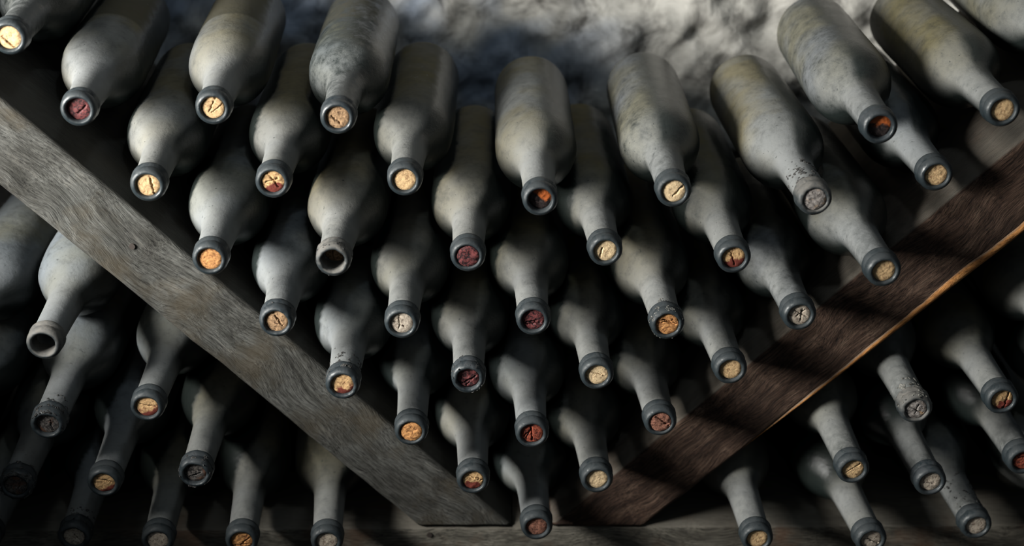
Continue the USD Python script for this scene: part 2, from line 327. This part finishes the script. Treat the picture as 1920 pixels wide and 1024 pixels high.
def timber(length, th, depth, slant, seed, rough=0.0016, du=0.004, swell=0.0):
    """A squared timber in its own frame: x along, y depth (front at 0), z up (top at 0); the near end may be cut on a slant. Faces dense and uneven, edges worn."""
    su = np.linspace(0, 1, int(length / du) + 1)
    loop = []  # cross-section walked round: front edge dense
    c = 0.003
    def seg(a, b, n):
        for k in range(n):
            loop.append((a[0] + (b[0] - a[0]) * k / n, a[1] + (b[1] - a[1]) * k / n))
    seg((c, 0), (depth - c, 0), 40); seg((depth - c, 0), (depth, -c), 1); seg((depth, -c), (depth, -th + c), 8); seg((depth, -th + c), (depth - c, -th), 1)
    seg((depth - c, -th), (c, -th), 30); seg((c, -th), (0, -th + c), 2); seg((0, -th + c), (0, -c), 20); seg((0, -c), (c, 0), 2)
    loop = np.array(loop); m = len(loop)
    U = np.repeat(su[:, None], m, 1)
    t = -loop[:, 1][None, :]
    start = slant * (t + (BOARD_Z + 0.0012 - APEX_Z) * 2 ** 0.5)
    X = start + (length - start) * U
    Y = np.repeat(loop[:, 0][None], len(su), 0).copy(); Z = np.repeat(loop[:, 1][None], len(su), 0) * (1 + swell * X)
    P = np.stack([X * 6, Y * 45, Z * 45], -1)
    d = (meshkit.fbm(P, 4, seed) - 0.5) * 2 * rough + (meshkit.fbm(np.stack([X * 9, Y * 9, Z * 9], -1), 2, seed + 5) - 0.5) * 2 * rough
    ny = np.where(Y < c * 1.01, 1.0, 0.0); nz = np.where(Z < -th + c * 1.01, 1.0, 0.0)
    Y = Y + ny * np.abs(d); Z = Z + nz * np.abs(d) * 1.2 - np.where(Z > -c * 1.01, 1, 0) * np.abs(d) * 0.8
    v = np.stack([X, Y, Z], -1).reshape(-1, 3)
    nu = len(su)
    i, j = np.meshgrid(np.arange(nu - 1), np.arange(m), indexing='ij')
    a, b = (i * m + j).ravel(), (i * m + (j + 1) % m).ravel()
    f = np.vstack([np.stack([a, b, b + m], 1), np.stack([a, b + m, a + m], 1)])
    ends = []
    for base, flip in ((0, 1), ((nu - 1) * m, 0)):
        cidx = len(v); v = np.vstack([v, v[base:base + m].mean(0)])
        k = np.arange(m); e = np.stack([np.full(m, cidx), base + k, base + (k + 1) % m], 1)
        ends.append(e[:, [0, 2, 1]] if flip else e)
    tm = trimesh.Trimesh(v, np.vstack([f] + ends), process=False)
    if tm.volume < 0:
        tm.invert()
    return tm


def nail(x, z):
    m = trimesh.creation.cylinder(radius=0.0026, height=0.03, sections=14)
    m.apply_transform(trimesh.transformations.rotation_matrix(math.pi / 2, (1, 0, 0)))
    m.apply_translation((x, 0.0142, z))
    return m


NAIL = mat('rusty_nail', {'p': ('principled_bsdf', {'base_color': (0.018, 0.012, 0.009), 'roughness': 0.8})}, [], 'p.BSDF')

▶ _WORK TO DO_
Write the listing out a second time exactly, dropping all images.

▶ _EXERCISE OUTPUT_
Continue the USD Python script for this scene: part 2, from line 327. This part finishes the script. Treat the picture as 1920 pixels wide and 1024 pixels high.
def timber(length, th, depth, slant, seed, rough=0.0016, du=0.004, swell=0.0):
    """A squared timber in its own frame: x along, y depth (front at 0), z up (top at 0); the near end may be cut on a slant. Faces dense and uneven, edges worn."""
    su = np.linspace(0, 1, int(length / du) + 1)
    loop = []  # cross-section walked round: front edge dense
    c = 0.003
    def seg(a, b, n):
        for k in range(n):
            loop.append((a[0] + (b[0] - a[0]) * k / n, a[1] + (b[1] - a[1]) * k / n))
    seg((c, 0), (depth - c, 0), 40); seg((depth - c, 0), (depth, -c), 1); seg((depth, -c), (depth, -th + c), 8); seg((depth, -th + c), (depth - c, -th), 1)
    seg((depth - c, -th), (c, -th), 30); seg((c, -th), (0, -th + c), 2); seg((0, -th + c), (0, -c), 20); seg((0, -c), (c, 0), 2)
    loop = np.array(loop); m = len(loop)
    U = np.repeat(su[:, None], m, 1)
    t = -loop[:, 1][None, :]
    start = slant * (t + (BOARD_Z + 0.0012 - APEX_Z) * 2 ** 0.5)
    X = start + (length - start) * U
    Y = np.repeat(loop[:, 0][None], len(su), 0).copy(); Z = np.repeat(loop[:, 1][None], len(su), 0) * (1 + swell * X)
    P = np.stack([X * 6, Y * 45, Z * 45], -1)
    d = (meshkit.fbm(P, 4, seed) - 0.5) * 2 * rough + (meshkit.fbm(np.stack([X * 9, Y * 9, Z * 9], -1), 2, seed + 5) - 0.5) * 2 * rough
    ny = np.where(Y < c * 1.01, 1.0, 0.0); nz = np.where(Z < -th + c * 1.01, 1.0, 0.0)
    Y = Y + ny * np.abs(d); Z = Z + nz * np.abs(d) * 1.2 - np.where(Z > -c * 1.01, 1, 0) * np.abs(d) * 0.8
    v = np.stack([X, Y, Z], -1).reshape(-1, 3)
    nu = len(su)
    i, j = np.meshgrid(np.arange(nu - 1), np.arange(m), indexing='ij')
    a, b = (i * m + j).ravel(), (i * m + (j + 1) % m).ravel()
    f = np.vstack([np.stack([a, b, b + m], 1), np.stack([a, b + m, a + m], 1)])
    ends = []
    for base, flip in ((0, 1), ((nu - 1) * m, 0)):
        cidx = len(v); v = np.vstack([v, v[base:base + m].mean(0)])
        k = np.arange(m); e = np.stack([np.full(m, cidx), base + k, base + (k + 1) % m], 1)
        ends.append(e[:, [0, 2, 1]] if flip else e)
    tm = trimesh.Trimesh(v, np.vstack([f] + ends), process=False)
    if tm.volume < 0:
        tm.invert()
    return tm


def nail(x, z):
    m = trimesh.creation.cylinder(radius=0.0026, height=0.03, sections=14)
    m.apply_transform(trimesh.transformations.rotation_matrix(math.pi / 2, (1, 0, 0)))
    m.apply_translation((x, 0.0142, z))
    return m


NAIL = mat('rusty_nail', {'p': ('principled_bsdf', {'base_color': (0.018, 0.012, 0.009), 'roughness': 0.8})}, [], 'p.BSDF')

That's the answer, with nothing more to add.